Masters of Early 20th-Century Soviet Photography presents a rare selection of vintage gelatin-silver prints from the latter group, including work by such luminaries as Boris Ignatovich (1899-1976), Aleksandr Rodchenko (1891-1956), Arkady Shaikhet (1898-1959), and Georgy Petrusov (1903-1971). These artists reached the zenith of their careers immediately after the 1917 Russian Revolution, during a historic moment of creative freedom and development. They left an indelible mark on the history of their medium, introducing to photography fresh perspectives and experimental forms that reflected the radical changes transforming the world around them.

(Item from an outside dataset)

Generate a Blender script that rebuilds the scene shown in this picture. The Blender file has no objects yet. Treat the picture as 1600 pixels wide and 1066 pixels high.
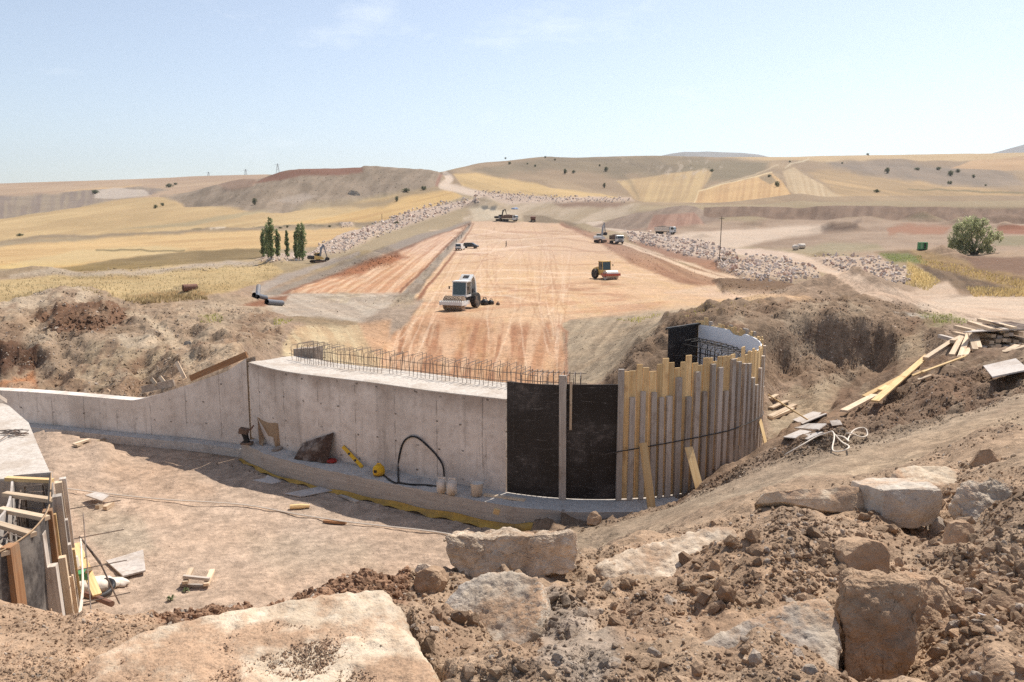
import bpy, bmesh, math, random, time
import numpy as np
from mathutils import Vector, Matrix
from mathutils.geometry import delaunay_2d_cdt
T0 = time.time()
R = math.radians
rnd = random.Random(7)
nrs = np.random.RandomState(11)
scene = bpy.context.scene
COL = scene.collection

# ------------------------------------------------------------------ camera
PITCH = R(8.57)
cam_d = bpy.data.cameras.new('camera')
cam = bpy.data.objects.new('camera', cam_d); COL.objects.link(cam)
cam.location = (0, 0, 0); cam.rotation_euler = (R(90) - PITCH, 0, 0)
cam_d.sensor_width = 36; cam_d.lens = 36 * 1280 / 1600
cam_d.clip_start = 0.1; cam_d.clip_end = 12000
scene.camera = cam
# ------------------------------------------------------------------ light
SUN_EL, SUN_AZ = R(56), R(39)          # azimuth clockwise from straight ahead (+Y)
world = bpy.data.worlds.new('World'); scene.world = world; world.use_nodes = True
SKY_STRENGTH = 0.15
sun_d = bpy.data.lights.new('sun', 'SUN'); sun_d.energy = 4.5; sun_d.angle = R(0.53)
sun_d.color = (1.0, 0.945, 0.86)
sun = bpy.data.objects.new('sun', sun_d); COL.objects.link(sun)
sdir = Vector((math.sin(SUN_AZ) * math.cos(SUN_EL), math.cos(SUN_AZ) * math.cos(SUN_EL), math.sin(SUN_EL)))
sun.rotation_euler = sdir.to_track_quat('Z', 'Y').to_euler()
scene.view_settings.view_transform = 'Standard'
scene.view_settings.look = 'None'
scene.view_settings.exposure = 0.36
scene.view_settings.gamma = 1
scene.cycles.max_bounces = 6
scene.cycles.diffuse_bounces = 3
scene.cycles.volume_bounces = 0
scene.cycles.use_denoising = False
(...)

On view are not only some of the most iconic photographs of the era, but some of the highest-quality printmaking, whereby meticulous attention to light, tone, and texture has transformed each image into a unique and exquisite object of art. These include images both of and by the great artists of the period: a vintage gelatin silver print of one of Aleksandr

Rodchenko’s earliest photographs, Portrait of Vladimir Mayakovsky (1924), captures the enigmatic poet who famously commanded his audience in 1917 to “throw Pushkin, Dostoevsky, Tolstoy, etc., etc., overboard from the Ship of Modernity”; and perhaps the only existing exhibition-size photograph of Sergei Eisenstein shows the filmmaker relaxing on the throne of Tsar Nicholas II during the production of October (1928). As scholar Marie Seton writes, “With the mock gesture of His Majesty waving his hand, [Eisenstein] ordered photographs to be taken of himself in his role of iconoclastic emperor of a new art form.” The photographers Boris Kudoyarov and Dmitry Debabov are caricatured in Georgy Petrusov’s 1934 portraits, which reveal not only a playful sense of humor but a shared spirit of innovation and irreverence.

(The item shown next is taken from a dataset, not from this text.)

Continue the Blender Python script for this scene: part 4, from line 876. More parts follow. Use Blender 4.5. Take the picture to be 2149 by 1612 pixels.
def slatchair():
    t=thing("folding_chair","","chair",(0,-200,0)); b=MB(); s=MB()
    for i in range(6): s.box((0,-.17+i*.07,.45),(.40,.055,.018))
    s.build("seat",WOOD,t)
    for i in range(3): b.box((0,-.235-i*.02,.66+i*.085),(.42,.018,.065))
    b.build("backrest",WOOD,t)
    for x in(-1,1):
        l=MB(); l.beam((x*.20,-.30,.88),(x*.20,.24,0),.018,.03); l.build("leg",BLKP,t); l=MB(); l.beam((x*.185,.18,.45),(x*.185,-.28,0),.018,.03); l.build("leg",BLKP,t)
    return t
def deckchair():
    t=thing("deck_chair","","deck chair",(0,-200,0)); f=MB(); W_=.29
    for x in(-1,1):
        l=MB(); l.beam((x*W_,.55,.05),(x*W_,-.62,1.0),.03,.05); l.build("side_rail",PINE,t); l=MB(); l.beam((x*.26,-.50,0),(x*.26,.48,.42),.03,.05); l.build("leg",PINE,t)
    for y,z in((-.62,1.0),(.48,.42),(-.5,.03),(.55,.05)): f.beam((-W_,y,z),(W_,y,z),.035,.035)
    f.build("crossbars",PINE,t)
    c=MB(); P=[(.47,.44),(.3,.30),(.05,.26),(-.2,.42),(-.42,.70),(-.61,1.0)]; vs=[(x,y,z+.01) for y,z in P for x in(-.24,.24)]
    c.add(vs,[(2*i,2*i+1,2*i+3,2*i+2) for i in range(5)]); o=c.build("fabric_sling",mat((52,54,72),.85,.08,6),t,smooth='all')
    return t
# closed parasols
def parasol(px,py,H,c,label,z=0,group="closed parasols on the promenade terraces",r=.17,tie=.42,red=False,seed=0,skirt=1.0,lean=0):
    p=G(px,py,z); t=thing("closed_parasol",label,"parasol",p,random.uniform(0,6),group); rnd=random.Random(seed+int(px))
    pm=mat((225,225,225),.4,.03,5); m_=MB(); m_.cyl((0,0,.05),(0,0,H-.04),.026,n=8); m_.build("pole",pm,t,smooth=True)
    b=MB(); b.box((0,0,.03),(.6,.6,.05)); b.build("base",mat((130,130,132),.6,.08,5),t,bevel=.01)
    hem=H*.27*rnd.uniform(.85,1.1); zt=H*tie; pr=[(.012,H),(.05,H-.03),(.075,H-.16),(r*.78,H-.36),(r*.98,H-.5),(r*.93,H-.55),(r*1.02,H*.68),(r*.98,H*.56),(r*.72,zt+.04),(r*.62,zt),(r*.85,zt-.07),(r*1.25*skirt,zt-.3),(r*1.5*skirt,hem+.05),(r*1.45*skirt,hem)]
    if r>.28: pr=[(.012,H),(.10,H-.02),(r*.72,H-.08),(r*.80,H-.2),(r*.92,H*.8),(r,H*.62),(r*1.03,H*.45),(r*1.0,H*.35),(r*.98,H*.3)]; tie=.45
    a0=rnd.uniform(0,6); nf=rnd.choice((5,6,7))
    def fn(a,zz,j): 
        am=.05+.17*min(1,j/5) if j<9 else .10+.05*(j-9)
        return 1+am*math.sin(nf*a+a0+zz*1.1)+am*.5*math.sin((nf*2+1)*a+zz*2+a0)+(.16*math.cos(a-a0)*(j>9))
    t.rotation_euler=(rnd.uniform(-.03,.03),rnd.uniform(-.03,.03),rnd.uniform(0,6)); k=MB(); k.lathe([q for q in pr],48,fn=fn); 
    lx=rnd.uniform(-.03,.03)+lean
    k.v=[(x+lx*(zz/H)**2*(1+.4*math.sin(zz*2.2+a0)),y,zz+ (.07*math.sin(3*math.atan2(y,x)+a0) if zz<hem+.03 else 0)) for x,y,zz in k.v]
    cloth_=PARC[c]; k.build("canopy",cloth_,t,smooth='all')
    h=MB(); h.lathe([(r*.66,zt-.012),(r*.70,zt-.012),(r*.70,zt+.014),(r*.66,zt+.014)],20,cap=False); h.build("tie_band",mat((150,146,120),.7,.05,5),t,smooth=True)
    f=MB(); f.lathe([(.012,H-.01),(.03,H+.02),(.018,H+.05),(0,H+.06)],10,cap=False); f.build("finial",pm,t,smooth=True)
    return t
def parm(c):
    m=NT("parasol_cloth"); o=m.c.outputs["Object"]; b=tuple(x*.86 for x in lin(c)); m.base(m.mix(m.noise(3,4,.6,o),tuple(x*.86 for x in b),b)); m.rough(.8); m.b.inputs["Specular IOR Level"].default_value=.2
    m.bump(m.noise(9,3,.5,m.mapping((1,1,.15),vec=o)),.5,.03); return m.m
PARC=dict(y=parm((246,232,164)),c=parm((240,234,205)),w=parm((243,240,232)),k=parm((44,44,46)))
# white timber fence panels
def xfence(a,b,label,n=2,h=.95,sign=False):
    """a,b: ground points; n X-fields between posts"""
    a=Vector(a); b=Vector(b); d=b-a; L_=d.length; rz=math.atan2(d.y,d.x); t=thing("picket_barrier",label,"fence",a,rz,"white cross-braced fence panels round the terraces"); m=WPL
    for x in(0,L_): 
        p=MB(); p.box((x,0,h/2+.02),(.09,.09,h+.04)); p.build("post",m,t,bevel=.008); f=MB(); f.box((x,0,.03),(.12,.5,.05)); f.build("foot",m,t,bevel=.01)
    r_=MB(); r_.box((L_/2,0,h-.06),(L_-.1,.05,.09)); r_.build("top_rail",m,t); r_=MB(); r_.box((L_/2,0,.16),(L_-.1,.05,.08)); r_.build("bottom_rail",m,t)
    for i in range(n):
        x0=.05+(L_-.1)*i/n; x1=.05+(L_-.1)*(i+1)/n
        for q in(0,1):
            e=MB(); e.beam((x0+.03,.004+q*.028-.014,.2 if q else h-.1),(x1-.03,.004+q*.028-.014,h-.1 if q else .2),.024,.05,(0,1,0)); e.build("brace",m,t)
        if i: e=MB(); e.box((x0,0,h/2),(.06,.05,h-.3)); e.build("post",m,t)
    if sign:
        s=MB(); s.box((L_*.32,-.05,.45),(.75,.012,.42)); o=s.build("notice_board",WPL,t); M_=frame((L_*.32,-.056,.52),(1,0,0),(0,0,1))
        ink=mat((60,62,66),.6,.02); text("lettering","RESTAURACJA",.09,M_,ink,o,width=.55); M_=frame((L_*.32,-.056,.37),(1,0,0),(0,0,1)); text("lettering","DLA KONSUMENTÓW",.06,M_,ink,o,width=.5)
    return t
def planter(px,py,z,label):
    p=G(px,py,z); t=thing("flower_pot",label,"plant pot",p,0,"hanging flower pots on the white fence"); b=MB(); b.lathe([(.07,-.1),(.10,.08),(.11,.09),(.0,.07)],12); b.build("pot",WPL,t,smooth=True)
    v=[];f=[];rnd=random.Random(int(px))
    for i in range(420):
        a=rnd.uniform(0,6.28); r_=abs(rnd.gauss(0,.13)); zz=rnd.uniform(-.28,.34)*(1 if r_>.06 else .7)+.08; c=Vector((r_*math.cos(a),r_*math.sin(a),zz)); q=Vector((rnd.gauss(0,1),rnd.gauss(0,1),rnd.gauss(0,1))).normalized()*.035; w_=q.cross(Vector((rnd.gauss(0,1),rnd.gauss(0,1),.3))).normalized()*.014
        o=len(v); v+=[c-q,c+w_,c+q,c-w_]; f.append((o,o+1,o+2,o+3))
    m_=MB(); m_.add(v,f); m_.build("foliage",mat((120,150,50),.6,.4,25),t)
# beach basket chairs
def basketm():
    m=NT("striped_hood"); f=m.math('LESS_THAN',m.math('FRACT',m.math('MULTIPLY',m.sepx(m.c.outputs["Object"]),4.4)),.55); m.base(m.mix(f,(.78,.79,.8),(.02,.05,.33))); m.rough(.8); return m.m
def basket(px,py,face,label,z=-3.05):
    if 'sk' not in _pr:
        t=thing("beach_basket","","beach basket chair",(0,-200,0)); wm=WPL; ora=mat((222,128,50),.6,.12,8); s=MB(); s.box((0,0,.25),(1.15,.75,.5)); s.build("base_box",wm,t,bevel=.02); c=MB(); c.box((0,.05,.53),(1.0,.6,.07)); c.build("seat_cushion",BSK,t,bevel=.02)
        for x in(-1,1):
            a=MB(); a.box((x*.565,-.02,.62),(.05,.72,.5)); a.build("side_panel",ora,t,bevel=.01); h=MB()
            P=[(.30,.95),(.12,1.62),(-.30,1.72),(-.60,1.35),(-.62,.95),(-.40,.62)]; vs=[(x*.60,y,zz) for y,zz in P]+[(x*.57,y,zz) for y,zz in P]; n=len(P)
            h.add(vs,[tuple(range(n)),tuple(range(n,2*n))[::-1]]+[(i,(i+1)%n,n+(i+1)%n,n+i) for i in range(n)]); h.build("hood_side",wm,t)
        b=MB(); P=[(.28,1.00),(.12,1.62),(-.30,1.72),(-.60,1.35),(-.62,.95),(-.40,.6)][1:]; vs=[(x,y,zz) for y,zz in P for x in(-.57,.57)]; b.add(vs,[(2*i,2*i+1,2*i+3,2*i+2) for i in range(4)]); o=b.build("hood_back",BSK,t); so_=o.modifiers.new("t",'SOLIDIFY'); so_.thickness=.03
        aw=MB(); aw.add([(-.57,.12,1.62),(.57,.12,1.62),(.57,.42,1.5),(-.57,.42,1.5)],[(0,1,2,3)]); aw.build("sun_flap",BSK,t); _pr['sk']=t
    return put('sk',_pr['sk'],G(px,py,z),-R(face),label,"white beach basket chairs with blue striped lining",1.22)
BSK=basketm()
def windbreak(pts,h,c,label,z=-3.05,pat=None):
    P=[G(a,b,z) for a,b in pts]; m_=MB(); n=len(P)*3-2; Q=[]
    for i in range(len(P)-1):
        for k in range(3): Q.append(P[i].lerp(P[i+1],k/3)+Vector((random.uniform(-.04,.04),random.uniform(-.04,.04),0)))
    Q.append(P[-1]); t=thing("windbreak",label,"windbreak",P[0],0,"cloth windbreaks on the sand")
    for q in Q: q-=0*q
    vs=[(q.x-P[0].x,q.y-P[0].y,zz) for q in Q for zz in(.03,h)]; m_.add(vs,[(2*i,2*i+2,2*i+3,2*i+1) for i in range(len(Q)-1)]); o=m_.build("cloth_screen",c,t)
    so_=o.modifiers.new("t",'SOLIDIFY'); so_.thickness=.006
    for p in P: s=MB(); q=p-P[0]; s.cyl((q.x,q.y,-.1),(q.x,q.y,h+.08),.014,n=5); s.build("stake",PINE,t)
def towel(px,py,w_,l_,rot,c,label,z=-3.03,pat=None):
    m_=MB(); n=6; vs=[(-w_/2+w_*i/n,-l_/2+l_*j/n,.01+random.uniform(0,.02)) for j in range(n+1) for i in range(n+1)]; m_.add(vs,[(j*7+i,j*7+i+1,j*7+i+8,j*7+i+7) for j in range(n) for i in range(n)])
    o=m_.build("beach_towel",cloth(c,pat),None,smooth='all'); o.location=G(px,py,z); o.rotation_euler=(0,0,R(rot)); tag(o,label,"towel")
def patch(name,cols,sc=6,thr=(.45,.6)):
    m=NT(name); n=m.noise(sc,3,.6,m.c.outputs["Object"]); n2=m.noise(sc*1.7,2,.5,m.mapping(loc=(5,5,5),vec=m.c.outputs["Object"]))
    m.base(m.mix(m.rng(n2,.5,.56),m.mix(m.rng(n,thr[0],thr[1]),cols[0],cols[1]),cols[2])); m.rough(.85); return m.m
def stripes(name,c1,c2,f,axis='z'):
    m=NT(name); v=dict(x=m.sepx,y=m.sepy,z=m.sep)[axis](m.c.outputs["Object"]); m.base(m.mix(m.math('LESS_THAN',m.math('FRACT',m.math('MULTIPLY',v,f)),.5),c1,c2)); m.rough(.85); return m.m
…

Other photographs depict the revolution in industry, architecture, and labor that was sweeping the nation, such as Arkady Shaikhet’s Construction of the Globe at the Moscow Telegraph (1928), which El Lissitzky superimposed onto the body of a factory worker in a photocollage created for the International Hygiene Exhibition Soviet pavilion in Dresden in 1930. Georgy Petrusov’s Lunch in the Fields and Harvest (1934) illustrate daily life and labor on the newly developing collective farms. The exhibition also includes two extraordinary vintage gelatin-silver prints by the great master Boris Ignatovich. Youth (1937) celebrates the joy and energy of early adolescence with a close-up, triangular composition perfectly corresponding to the rounded shape of the camera lens; while Motherhood (1938) is both poignant and daring due to its creation during the time of the Stalinist purges.